A “fracture in the relationship” with the non-executive directors and directors further compounded the issues faced.

The retailer said it had completed its UK store closure programme following a company voluntary arrangement with its creditors, shrinking its estate to 79 stores from 134 the previous year, representing a 30% reduction in space and a reduction in rent costs.

The last year saw the sale of the Early Learning Centre to The Entertainer for £11.5m and the sale and leaseback of the Watford head office for £14.5m as the company moved to reduce its debt.

The results include a contingency in the event of a worst-case scenario; further falls in sales and margins, which would involve the company renegotiating its debt. Chairman Clive Whiley stated: “We remain determined to differentiate Mothercare as a textbook recovery case, in parallel demonstrating that boards can and should foster a greater alignment between their debt and equity providers.”

Chief executive Mark Newton-Jones commented: “Whilst this major restructuring activity has resulted in significant headline losses for the year, the business is now on a sounder financial footing. The next phase of our strategic transformation plan is to develop Mothercare as a global brand, maximising the opportunities we see across many international markets.”

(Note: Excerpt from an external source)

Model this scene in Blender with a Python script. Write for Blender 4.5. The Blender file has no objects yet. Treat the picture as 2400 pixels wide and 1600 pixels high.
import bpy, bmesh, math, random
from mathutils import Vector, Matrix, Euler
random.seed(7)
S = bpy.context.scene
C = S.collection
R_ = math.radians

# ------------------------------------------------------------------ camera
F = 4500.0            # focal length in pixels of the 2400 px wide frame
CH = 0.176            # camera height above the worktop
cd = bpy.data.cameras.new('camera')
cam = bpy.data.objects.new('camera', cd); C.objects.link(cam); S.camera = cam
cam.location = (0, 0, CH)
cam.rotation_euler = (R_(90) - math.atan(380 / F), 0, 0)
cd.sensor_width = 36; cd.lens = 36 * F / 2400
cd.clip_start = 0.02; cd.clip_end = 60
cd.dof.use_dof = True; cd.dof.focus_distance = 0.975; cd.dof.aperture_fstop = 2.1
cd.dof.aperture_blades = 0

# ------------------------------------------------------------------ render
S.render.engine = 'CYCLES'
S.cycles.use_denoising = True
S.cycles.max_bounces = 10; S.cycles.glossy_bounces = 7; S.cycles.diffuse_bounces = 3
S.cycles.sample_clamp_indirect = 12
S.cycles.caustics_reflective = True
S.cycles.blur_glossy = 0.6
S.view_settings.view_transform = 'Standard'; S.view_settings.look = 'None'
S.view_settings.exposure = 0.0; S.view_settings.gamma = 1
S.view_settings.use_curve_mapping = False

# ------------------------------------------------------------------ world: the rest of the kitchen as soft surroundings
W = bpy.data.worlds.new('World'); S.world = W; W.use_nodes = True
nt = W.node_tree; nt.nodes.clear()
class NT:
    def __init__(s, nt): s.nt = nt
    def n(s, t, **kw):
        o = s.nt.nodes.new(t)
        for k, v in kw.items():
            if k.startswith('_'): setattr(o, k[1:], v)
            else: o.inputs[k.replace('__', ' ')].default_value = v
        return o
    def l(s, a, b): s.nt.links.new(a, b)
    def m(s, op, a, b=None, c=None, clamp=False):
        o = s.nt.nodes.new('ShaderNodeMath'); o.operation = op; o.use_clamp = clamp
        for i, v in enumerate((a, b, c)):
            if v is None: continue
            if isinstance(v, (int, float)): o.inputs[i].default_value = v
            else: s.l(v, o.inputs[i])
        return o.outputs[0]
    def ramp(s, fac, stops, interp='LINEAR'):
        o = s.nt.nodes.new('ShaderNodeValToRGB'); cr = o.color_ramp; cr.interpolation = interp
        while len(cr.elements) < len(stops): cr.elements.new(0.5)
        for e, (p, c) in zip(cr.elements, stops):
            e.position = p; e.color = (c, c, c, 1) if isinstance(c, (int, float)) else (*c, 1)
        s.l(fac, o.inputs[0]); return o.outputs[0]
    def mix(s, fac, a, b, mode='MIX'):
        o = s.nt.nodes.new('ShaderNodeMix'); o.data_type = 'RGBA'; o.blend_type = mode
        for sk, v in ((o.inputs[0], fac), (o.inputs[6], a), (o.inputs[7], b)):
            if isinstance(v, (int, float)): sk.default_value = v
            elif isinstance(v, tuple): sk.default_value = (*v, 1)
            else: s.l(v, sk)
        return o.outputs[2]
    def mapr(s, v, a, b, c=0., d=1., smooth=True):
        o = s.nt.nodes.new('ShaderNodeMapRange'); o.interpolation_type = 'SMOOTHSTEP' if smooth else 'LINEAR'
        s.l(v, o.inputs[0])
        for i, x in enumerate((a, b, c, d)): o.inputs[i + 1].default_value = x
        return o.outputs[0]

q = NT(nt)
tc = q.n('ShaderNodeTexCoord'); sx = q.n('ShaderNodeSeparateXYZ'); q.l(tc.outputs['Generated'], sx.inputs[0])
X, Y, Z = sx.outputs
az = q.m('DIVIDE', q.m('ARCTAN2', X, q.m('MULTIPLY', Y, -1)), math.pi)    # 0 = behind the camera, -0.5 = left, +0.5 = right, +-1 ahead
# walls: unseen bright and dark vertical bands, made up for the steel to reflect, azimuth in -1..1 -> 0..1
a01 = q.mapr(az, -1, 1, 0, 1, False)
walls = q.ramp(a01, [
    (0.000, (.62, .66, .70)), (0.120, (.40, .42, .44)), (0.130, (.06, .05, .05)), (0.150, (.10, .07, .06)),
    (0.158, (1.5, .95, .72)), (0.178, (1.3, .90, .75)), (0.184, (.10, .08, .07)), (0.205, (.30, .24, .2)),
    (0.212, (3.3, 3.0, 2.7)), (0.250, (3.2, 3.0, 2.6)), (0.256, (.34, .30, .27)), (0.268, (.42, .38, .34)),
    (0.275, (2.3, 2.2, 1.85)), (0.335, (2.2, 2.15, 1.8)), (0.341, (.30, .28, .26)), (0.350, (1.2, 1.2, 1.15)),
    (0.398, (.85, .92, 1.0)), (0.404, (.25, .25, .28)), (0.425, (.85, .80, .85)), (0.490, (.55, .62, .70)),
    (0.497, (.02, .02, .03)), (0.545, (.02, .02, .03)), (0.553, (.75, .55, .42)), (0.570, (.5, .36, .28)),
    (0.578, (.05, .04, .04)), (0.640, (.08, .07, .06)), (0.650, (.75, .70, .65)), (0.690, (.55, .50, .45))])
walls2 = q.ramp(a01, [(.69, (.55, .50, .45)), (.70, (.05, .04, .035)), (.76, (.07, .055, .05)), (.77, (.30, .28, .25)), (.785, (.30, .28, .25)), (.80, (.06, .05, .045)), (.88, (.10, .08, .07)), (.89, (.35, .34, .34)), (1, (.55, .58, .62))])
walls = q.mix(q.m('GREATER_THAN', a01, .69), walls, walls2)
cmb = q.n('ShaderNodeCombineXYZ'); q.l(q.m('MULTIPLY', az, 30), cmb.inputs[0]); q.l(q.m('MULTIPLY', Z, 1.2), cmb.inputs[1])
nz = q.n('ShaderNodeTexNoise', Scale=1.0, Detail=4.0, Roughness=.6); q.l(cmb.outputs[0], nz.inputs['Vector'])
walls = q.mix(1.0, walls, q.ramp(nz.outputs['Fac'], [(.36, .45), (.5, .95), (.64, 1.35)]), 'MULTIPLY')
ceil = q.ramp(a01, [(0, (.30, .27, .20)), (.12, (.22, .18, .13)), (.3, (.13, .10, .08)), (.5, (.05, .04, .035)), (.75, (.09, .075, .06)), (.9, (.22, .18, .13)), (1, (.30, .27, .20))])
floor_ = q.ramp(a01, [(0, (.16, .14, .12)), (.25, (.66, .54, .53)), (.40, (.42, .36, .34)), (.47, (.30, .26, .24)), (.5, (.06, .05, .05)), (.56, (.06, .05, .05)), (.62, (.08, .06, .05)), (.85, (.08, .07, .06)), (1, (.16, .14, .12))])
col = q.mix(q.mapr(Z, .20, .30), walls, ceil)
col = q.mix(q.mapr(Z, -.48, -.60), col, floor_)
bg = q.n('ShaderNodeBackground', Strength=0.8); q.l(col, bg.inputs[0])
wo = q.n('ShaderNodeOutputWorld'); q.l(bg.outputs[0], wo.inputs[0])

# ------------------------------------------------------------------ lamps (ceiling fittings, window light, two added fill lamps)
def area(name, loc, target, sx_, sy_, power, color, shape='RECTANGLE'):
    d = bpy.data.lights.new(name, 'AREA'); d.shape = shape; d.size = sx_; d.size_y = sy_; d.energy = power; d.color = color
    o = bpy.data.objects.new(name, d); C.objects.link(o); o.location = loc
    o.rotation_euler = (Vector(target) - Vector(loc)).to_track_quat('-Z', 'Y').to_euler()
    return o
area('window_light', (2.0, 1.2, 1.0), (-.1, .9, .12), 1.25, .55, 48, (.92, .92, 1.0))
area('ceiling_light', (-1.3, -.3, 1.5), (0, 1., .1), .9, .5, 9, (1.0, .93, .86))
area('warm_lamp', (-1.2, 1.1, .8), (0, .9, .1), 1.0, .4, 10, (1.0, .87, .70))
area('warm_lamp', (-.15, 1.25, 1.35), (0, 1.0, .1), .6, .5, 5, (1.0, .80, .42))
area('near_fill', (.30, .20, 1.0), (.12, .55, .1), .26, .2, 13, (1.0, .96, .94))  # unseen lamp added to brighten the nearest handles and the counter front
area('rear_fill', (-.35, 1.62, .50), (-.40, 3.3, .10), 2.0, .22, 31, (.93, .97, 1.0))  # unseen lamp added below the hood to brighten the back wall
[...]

The company said that its primary focus in the UK will now include the development of its online proposition and the introduction of enhanced credit options. Further rebuilding strategies include developing more exclusivity in product and reinforcing the brand’s specialist and service credentials.

Mark continued: “In the early stages of this financial year, we are seeing some improving UK trends as we continue to rebuild to be the specialist retailer for parents and young children.”